If this is the flexibility that the government think Australia needs then they need to think again. This bill is only the thin end of the wedge that this place will see once the veil slips in July next year. The legislative record of the government is there for all to see. At every stage they have attempted to introduce new divisions into our industrial relations system. At every stage they have eroded the rights that were developed by consensus in the commission. Now, in the shadow of the bills lined up before us—including unfair dismissal laws, allowable matters and the noxious `need for employment' clause—their agenda has been exposed for what it was all along by this bill. That agenda will simply erode the rights of workers to seek nothing more than a fair day's pay for a fair day's work, the dignity that comes with job security and the promise of a better future for their children that comes with social mobility of enterprise based training. Whether it is by lowering wages through the flawed logic of the need for employment, making it easier to sack employees without due process or by taking away the ability of workers to better themselves, the agenda remains the same.

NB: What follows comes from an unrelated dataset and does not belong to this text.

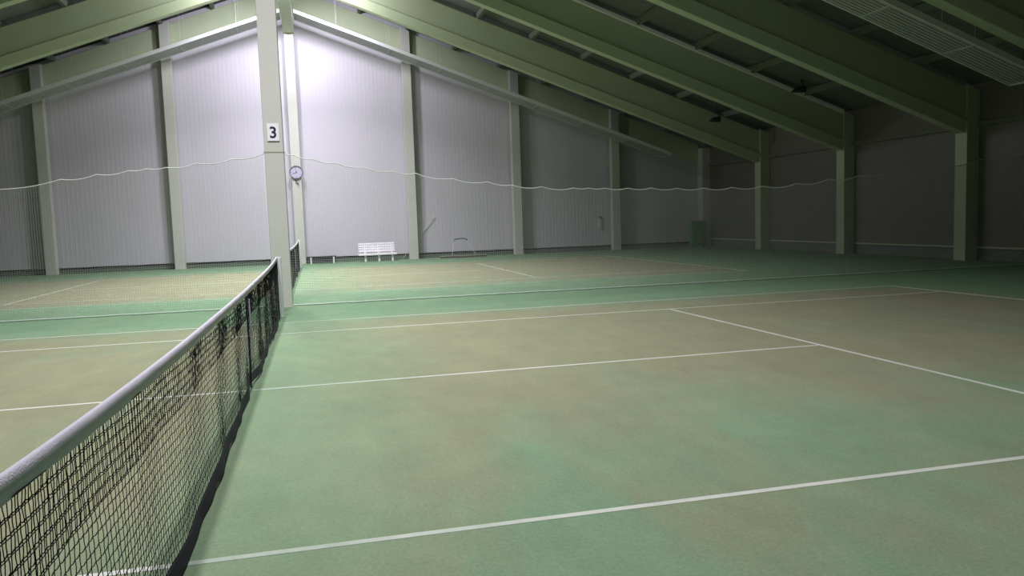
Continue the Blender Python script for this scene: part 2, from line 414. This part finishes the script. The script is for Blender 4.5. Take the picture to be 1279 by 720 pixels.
# ------------------------------------------------------------------ tennis nets
def tennis_net(cy, label, xs=0.0, far_only=False):
    r = thing('tennis_net', label, 'tennis net', (0, cy, 0), None)
    loc = (0, cy, 0); H = 6.4
    def zt(v):        # height of the tape's upper edge
        a = abs(v) / H
        return 0.985 + 0.02 * a + 0.065 * a ** 4
    def zb(v):
        a = abs(v)
        return 0.03 + 0.04 * math.exp(-(a / 0.25) ** 2) + 0.012 * math.sin(v * 2.3 + 1)
    def bx(v):        # sideways swing of the lower edge
        return 0.035 * (1 - math.exp(-(v / 0.5) ** 2)) * (0.8 + 0.25 * math.sin(v * 1.7 + 0.4)) * (1 - (abs(v) / H) ** 6) + 0.003 * math.sin(v * 9)
    def P(v, t, jit=0.0):     # t = 0 top of mesh, 1 bottom
        z = (zt(v) - 0.055) * (1 - t) + zb(v) * t
        x = bx(v) * t ** 1.5 + 0.006 * math.sin(v * 5 + t * 3)
        return (x + random.uniform(-jit, jit), cy + v + random.uniform(-jit, jit) * 1.2 , z + random.uniform(-jit, jit) * 0.8)
    rows = 23; step = 0.0445
    # strand positions: gathered towards the posts
    vs = [0.0]; v = 0.0
    while v < H - 0.06:
        v += step * (1.0 if v < 0.4 else 0.8 if v < 3 else 0.62)
        vs.append(v)
    pos = vs[:]; neg = []; v = 0.0
    while v > -H + 0.06:
        v -= step; neg.append(v)
    vs = sorted(neg + pos)
    grid = [[P(v, j / rows, 0.0018) for j in range(rows + 1)] for v in vs]
    mesh = MB()
    for i, v in enumerate(vs): 
        col = grid[i]; pts = []
        for j in range(rows):
            a, b = Vector(col[j]), Vector(col[j + 1])
            pts.append(a); pts.append((a + b) / 2 + Vector((0, 0.004 * (-1) ** (i + j), 0)))
        pts.append(Vector(col[rows]))
        mesh.tube(pts, 0.0016, 3, ref=Vector((1, 0, 0)), caps=False)
    for j in range(rows + 1):
        pts = []
        for i in range(len(vs)):
            p = Vector(grid[i][j]); pts.append(p)
            if i + 1 < len(vs):
                q = (p + Vector(grid[i + 1][j])) / 2; q.z -= 0.004; pts.append(q)
        mesh.tube(pts, 0.0020, 3, caps=False)
    # doubled upper rows
    vs2 = [v + 0.006 for v in vs]
    g2 = [[Vector(P(v, (j + 0.10) / rows, 0.002)) + Vector((0.006, 0, 0)) for j in range(7)] for v in vs2]
    for i in range(len(vs2)): mesh.tube(g2[i], 0.0015, 3, ref=Vector((1, 0, 0)), caps=False)
    for j in range(7): mesh.tube([g2[i][j] for i in range(len(vs2))], 0.0017, 3, caps=False)
    mesh.build('net_mesh', M_BLACK, r, loc=loc)
    # tape folded over the cable
    tp = MB(); n = 120; prof = []
    for k in range(n + 1):
        v = (-H + 2 * H * k / n) * 0.998; z = zt(v); wv = 0.0015 * math.sin(v * 11) + 0.001 * math.sin(v * 31)
        ring = [(-0.013 + wv, z - 0.062), (-0.014 + wv, z - 0.02), (-0.010, z - 0.004), (0, z + 0.002), (0.010, z - 0.004), (0.014 - wv, z - 0.02), (0.013 + wv, z - 0.062)]
        b = len(tp.v); tp.v += [(a, cy + v, c) for a, c in ring]
        if k:
            for q in range(6): tp.f.append((b - 7 + q, b - 7 + q + 1, b + q + 1, b + q))
            tp.f.append((b - 1, b - 7, b, b + 6))
    tp.build('net_tape', M_TAPE, r, loc=loc, smooth=True)
    # black band along the lower edge
    bd = MB(); n = 160
    for k in range(n + 1):
        v = (-H + 2 * H * k / n) * 0.996
        a = P(v, 1.0); c = P(v, 0.92)
        b = len(bd.v); bd.v += [(a[0] - 0.006, a[1], a[2] - 0.01), (a[0] + 0.010 + 0.003 * math.sin(v * 13), a[1], a[2] - 0.01), (c[0] + 0.006, c[1], c[2]), (c[0] - 0.004, c[1], c[2])]
        if k:
            for q in range(4): bd.f.append((b - 4 + q, b - 4 + (q + 1) % 4, b + (q + 1) % 4, b + q))
    bd.build('bottom_band', M_BAND, r, loc=loc)
    # side bands and centre strap
    for s in (-1, 1):
        v = s * (H - 0.06)
        MB().quadbox([(-.006, cy + v - .04, .03), (.006, cy + v - .04, .03), (.006, cy + v + .03, .03), (-.006, cy + v + .03, .03),
                      (-.006, cy + v - .04, zt(v) - .05), (.006, cy + v - .04, zt(v) - .05), (.006, cy + v + .03, zt(v) - .05), (-.006, cy + v + .03, zt(v) - .05)]).build('side_band', M_BAND, r, loc=loc)
    st = MB(); st.tube([(0.018, cy, 0.93), (0.017, cy + .004, 0.6), (0.02, cy, 0.3), (0.012, cy, 0.03)], 0.012, 4, ref=Vector((1, 0, 0)))
    st.build('centre_strap', M_BAND, r, loc=loc)
    st = MB(); st.tube([(0.042, cy + .02, 0.90), (0.042, cy + .024, 0.6), (0.045, cy + .02, 0.32)], 0.007, 4); st.build('strap_tail', M_TAPE, r, loc=loc)
    for s in (-1, 1):
        p = thing('net_post', ('far' if s > 0 else 'near') + ' end', 'net post', (0.035, cy + s * (H + 0.05), 0))
        pl = (0.035, cy + s * (H + 0.05), 0)
        MB().tube([(pl[0], pl[1], 0), (pl[0], pl[1], 1.04), (pl[0], pl[1], 1.06)], [0.042, 0.042, 0.036], 20).build('post_tube', M_STEEL, p, loc=pl, smooth=False)
        MB().tube([(pl[0], pl[1], 0), (pl[0], pl[1], 0.012)], 0.052, 20).build('floor_sleeve', M_STEEL, p, loc=pl)
        MB().box(pl[0] - 0.03, pl[0] + 0.03, *sorted((pl[1] + s * 0.03, pl[1] + s * 0.075)), 1.0, 1.05).build('pulley', M_STEEL, p, loc=pl)
        which = 'front' if cy < 5 else 'far'
        if which == 'front':
            p['label'] = ('round pale net post of the front net, just before the numbered column' if s > 0 else 'round net post of the front net at the camera end')
        else:
            p['label'] = ('net post of the far court, towards the gable wall' if s > 0 else 'net post of the far court, hidden behind the numbered column')
        p['group'] = 'net posts'
    return r
tennis_net(0.0, 'long black tennis net with a grey-white tape crossing the foreground')
tennis_net(C2, 'black tennis net of the far court, seen past the numbered column')

# ------------------------------------------------------------------ divider netting
KN = [(-18.6, 2.75), (-17.2, 2.66), (-15.9, 2.60), (-14.6, 2.55), (-13.3, 2.5), (-12.0, 2.47), (-10.7, 2.44), (-9.5, 2.42), (-8.3, 2.42), (-7.1, 2.44), (-6.0, 2.46), (-5.35, 2.47),
      (-3.82, 2.59), (-3.21, 2.67), (-2.66, 2.73), (-2.34, 2.76), (-2.0, 2.78), (-1.45, 2.85), (-0.8, 2.92), (-0.19, 3.03), (0.03, 3.06), (0.34, 2.98), (0.73, 2.89),
      (1.16, 2.81), (1.7, 2.72), (2.26, 2.63), (2.74, 2.58), (3.48, 2.46), (4.22, 2.38), (4.75, 2.3), (5.39, 2.25), (6.11, 2.21), (6.45, 2.2), (6.82, 2.19), (7.35, 2.18), (7.9, 2.17),
      (8.51, 2.15), (9.15, 2.14), (9.86, 2.14), (10.63, 2.15), (11.5, 2.19), (12.34, 2.27), (13.16, 2.34), (14.19, 2.46), (15.32, 2.55), (16.6, 2.67), (17.9, 2.77), (18.6, 2.82)]
DY = 8.17
def rope_z(x):
    for (a, za), (b, zb_) in zip(KN, KN[1:]):
        if a <= x <= b:
            t = (x - a) / (b - a); L = b - a
            return za + (zb_ - za) * t - min(0.09, 0.075 * L) * 4 * t * (1 - t)
    return KN[-1][1]
def div_y(x, t):       # t = 1 at the floor
    return DY + 0.012 * math.sin(x * 0.5) * t + 0.003 * math.sin(x * 3.7 + 1) * (0.3 + 0.7 * t)
cell = 0.042; rowsd = 64
def netting(x0, x1, label):
    dv = thing('divider_netting', label, 'netting', ((x0 + x1) / 2, DY, 0), 'divider netting between the courts')
    nl = tuple(dv.location)
    nm = MB(); nx = int((x1 - x0) / cell)
    for i in range(nx + 1):
        x = x0 + i * cell; zt_ = rope_z(x); pts = []
        for j in range(7):
            t = j / 6; xx = min(x1, max(x0, x + 0.006 * math.sin(x * 5 + t * 5)))
            pts.append((xx, div_y(x, t), zt_ * (1 - t) + 0.03 * t))
        nm.tube(pts, 0.0018, 3, ref=Vector((0, 1, 0)), caps=False)
    cols = sorted(set(list(range(0, nx + 1, 3)) + [nx]))
    for j in range(1, rowsd):
        t = j / rowsd
        nm.tube([(x0 + i * cell, div_y(x0 + i * cell, t), rope_z(x0 + i * cell) * (1 - t) + 0.03 * t + 0.006 * math.sin((x0 + i * cell) * 2.7 + j * 0.6)) for i in cols], 0.0018, 3, caps=False)
    nm.build('net_mesh', M_CORD, dv, loc=nl)
    n = int((x1 - x0) / 0.05)
    rp = MB(); rp.tube([(x0 + (x1 - x0) * i / n, DY, rope_z(x0 + (x1 - x0) * i / n)) for i in range(n + 1)], 0.0095, 6, caps=False)
    rp.build('top_rope', M_ROPE, dv, loc=nl, smooth=True)
    n = int((x1 - x0) / 0.1)
    hm = MB(); hm.tube([(x0 + (x1 - x0) * i / n, div_y(x0 + (x1 - x0) * i / n, 1), 0.020 + 0.002 * math.sin(i * 0.9)) for i in range(n + 1)], 0.014, 6, caps=False)
    hm.build('hem_rope', M_HEM, dv, loc=nl, smooth=True)
netting(-18.6, -0.205, 'pale netting curtain between the courts, left of the numbered column')
netting(0.185, 18.6, 'pale netting curtain between the courts, right of the numbered column')
tie = MB(); tie.tube([(-0.205, 8.17, 3.03), (-0.203, 7.985, 3.04), (0.183, 7.985, 3.04), (0.185, 8.17, 3.02)], 0.005, 6)
tag(tie.build('netting_tie', M_PAINT, loc=(0, 8.0, 3.03)), 'thin cord tied round the numbered column below its sign, holding the netting', 'cord')

# ------------------------------------------------------------------ number sign on the column
sg = thing('number_sign', 'white square sign with a dark figure 3 on the tall column', 'sign', (0.0, 7.985, 3.26))
MB().box(-0.115, 0.105, 7.975, 7.988, 3.24, 3.57).build('plate', M_WHITE, sg, loc=tuple(sg.location), bevel=0.003)
tcv = bpy.data.curves.new('digit', 'FONT'); tcv.body = '3'; tcv.size = 0.30; tcv.align_x = 'CENTER'; tcv.extrude = 0.001; tcv.offset = 0.006
to = bpy.data.objects.new('digit_tmp', tcv); COL.objects.link(to)
dg = bpy.context.evaluated_depsgraph_get(); me = bpy.data.meshes.new_from_object(to.evaluated_get(dg)); bpy.data.objects.remove(to)
me.materials.clear(); me.materials.append(M_INK); me.name = 'digit'
do = bpy.data.objects.new('digit', me); COL.objects.link(do); do.parent = sg
do.location = (-0.005, -0.012, 0.04); do.rotation_euler = (R(90), 0, 0)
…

That agenda has been revealed in this place today with this unfortunate but necessary bill to clean up the legislative mess. We could never plunge Australia into industrial disputes in the weeks before Christmas, but the government has used this opportunity to cut away the legal basis for the long history of workers' rights in this country. It has decided against the right path of certifying those agreements conducted in good faith by the parties; rather, it will open up new divisions. With these divisions the government will no doubt ram through its agenda to strip away the rights and conditions of workers, and the good faith delivered through enterprise bargaining and the unions. It has swapped consensus for convenience in driving its narrow agenda to determine issues such as sick leave, holiday leave, enterprise based training and job security as extraneous issues. How can we say that the social mobility of workers, now jeopardised by the second highest rate of casualisation in the OECD, is a callous extraneous matter?

In fact, in last week's edition of the Catholic Weekly in Sydney, the front page referred to a speech by the Catholic Bishop of Parramatta, the Right Reverend Kevin Manning, attacking the idea that we need to have a change in the industrial relations system and attacking the fact that there is this rapid growth of casuals in our society. Bishop Manning's speech indicated that he believed—and I think I am correct in saying this—that the only way to prevent this growth of the working poor is to have a strong system to allow for proper regulation of wages and conditions. We see by this bill today that that is being stripped away. As we know too well, on 1 July next year, we will have more and more legislation come before us that will rip away the rights and the dignity of men and women who work for a living in this country. It will be a sad day when that starts to occur. I hope that the men and women who will inevitably lose the security that they once had will remember that at the next election.